D'après les résultats de Lalaire, le subjonctif est utilisé dans les propositions subordonnées dont la position COMP n’est pas transparente, c’est-à-dire qu'elle ne présente pas de projection maximale. Quand le sens lexical du gouverneur comporte le trait [+ virtuel] ou que la proposition principale présente une interrogation, une hypothèse ou une négation, il ne s’agit pas d’une projection maximale. À notre avis, la grammaire générative et la théorie X-barre peuvent constituer un modèle de description de la structure d’une proposition subordonnée au subjonctif. Ce modèle n’offre cependant rien de nouveau, fait démontré par les résultats de Lalaire (1998 : 347, 366), qui admet l'insuffisance explicative du modèle GB non seulement quant à la variation modale mais aussi en ce qui concerne le fait que les entités mode et temps ne soient pas séparables dans I’’.
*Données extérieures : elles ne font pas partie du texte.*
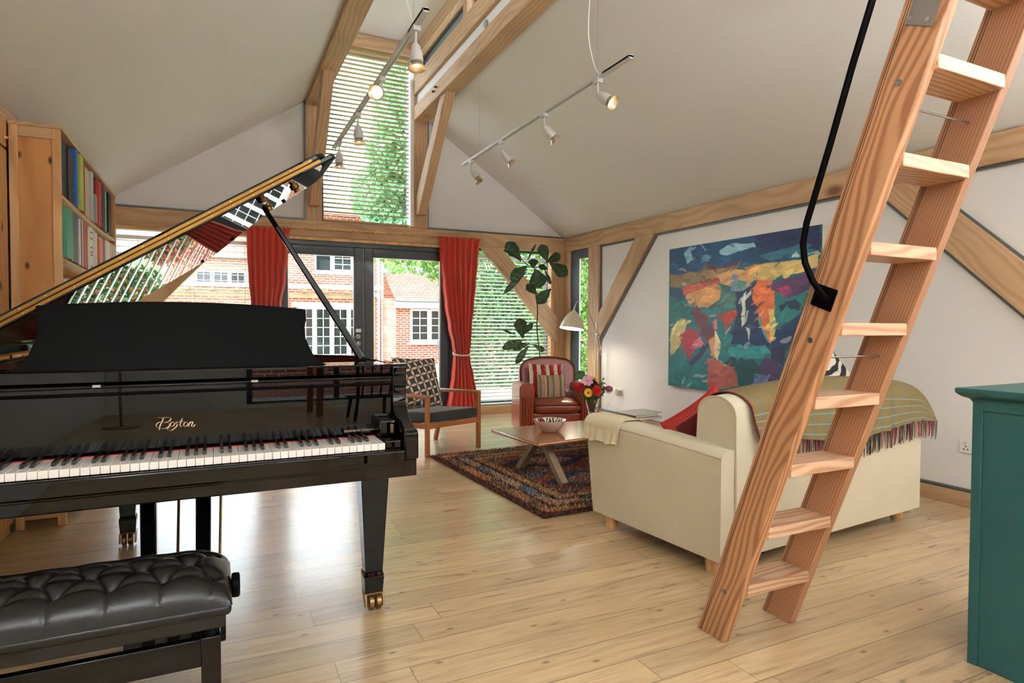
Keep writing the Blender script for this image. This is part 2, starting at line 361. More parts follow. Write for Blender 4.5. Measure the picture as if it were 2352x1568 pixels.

Malgré la différence du mode employé, le modèle X-barre est cependant le même chez Lalaire et Kampers-Manhe. Par conséquent, la méthode générative n'arrive pas à une description adéquate (morpho)syntaxique, et surtout sémantique, des modes. Selon Kampers-Manhe, le syntagme nominal (SN = NP) dont la relative est au subjonctif est interprété comme dépourvu de référent identifiable, c'est-à-dire comme non spécifique. Le SN à la relative à l’indicatif serait par contre considéré comme spécifique. Selon Kampers-Manhe, le subjonctif n’impliquerait aucun procédé autonome du fait qu'il ne spécifie pas le temps. Par conséquent, aucune valeur de vérité ne peut être attribuée au contenu propositionnel avec un verbe au subjonctif. La conclusion de Kampers-Manhe répète le résultat des études antérieures : le subjonctif est un mode de la dépendance, utilisé préférablement dans une subordonnée.